Hormis l’aspect technique, il y a également l’aspect légal: «Sauf avec le mandat d’un procureur, aucun expert ne peut accéder aux données de l’EDR sans l’autorisation du propriétaire de la voiture. Il en va de même pour les assurances», détaille Blanc. Jusqu’il y a quelques années, les données enregistrées par l’EDR étaient réservées à l’usage strict des constructeurs, ceux-ci ne permettant pas techniquement qu’une tierce personne puisse les lire. Mais, depuis ces dernières années, les choses ont évolué, aussi parce que les constructeurs s’attendaient au vote de la nouvelle loi: «Le groupe Volkswagen, par exemple, a ‹ouvert› son dispositif en 2018, BMW, en 2020. En fait, aujourd’hui, Mercedes est le tout dernier constructeur allemand à continuer à bloquer l’accès à l’EDR», explique André Blanc. Evidemment, la firme de Stuttgart sera contrainte de modifier son approche d’ici à l’été. Une contrainte davantage morale que technique pour cette grande enseigne.

Liste non exhaustive des données enregistrées par l’EDR

– Vitesse du véhicule: La vitesse du véhicule est mesurée avant et après l’accident via les capteurs ABS, qui se trouvent derrière chacune des quatre roues. Une disposition qui ne manque de soulever des problèmes lors de l’interprétation des données. En effet, dans certains cas, les roues d’une voiture peuvent s’emballer après avoir quitté le sol (en cas de tonneaux par exemple), ce qui fait d’ailleurs dire à de nombreuses personnes que la voiture était en excès de vitesse lors de l’accident. D’où l’importance de faire intervenir des experts dans le processus d’analyse des données.
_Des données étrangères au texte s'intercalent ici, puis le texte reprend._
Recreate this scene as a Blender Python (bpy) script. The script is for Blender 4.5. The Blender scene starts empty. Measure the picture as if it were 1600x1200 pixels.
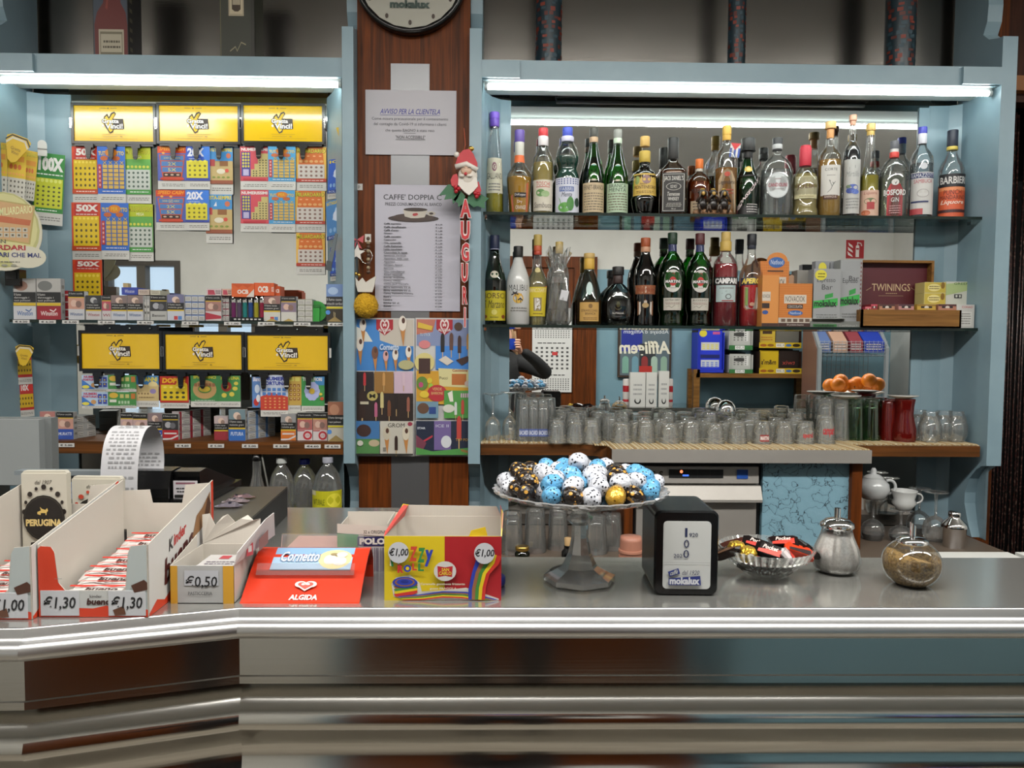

– Position du papillon des gaz: Le boîtier EDR enregistre les besoins en énergie demandés par le conducteur juste avant et après un accident. Ces données sont mesurées par le capteur de position du papillon des gaz et s’exprime en pourcents par rapport à la position complètement ouverte. Les deux boîtiers communiquent entre eux via le BUS de données CAN.

– Pédale de frein engagée ou désengagée: Là encore, le capteur de frein communique avec l’EDR via le BUS de données CAN. Pour les experts, cela permet de déterminer si oui ou non le conducteur était en train de freiner lors de l’accident.

– Répétition d’événements: Il peut arriver que l’accident soit composé de plusieurs collisions. Lesquelles sont enregistrées sur l’EDR. Malheureusement, si le premier incident survient plus de 5 secondes avant le dernier, tous les événements ne seront pas retenus sur le boîtier.

– Déclenchement des airbags: Installé dans le boîtier de commande des airbags, car ce dernier concentre déjà toutes les technologies, l’EDR communique directement avec eux. Pour les experts, il permet d’établir à quel moment exactement les airbags se sont déclenchés durant l’accident.

– Différence de vitesse longitudinale: Elle désigne la variation cumulée de la vitesse le long de l’axe longitudinal. Mesurée jusqu’à 300 millisecondes avant l’accident et jusqu’à 250 millisecondes (0,25 seconde) après, cette valeur est enregistrée toutes les 0,01 seconde.

– Port de la ceinture de sécurité: Un capteur situé dans l’anneau de verrouillage de la ceinture de sécurité permet de dire aux experts si oui ou non tel ou tel occupant avait bouclé sa ceinture de sécurité lors de l’accident.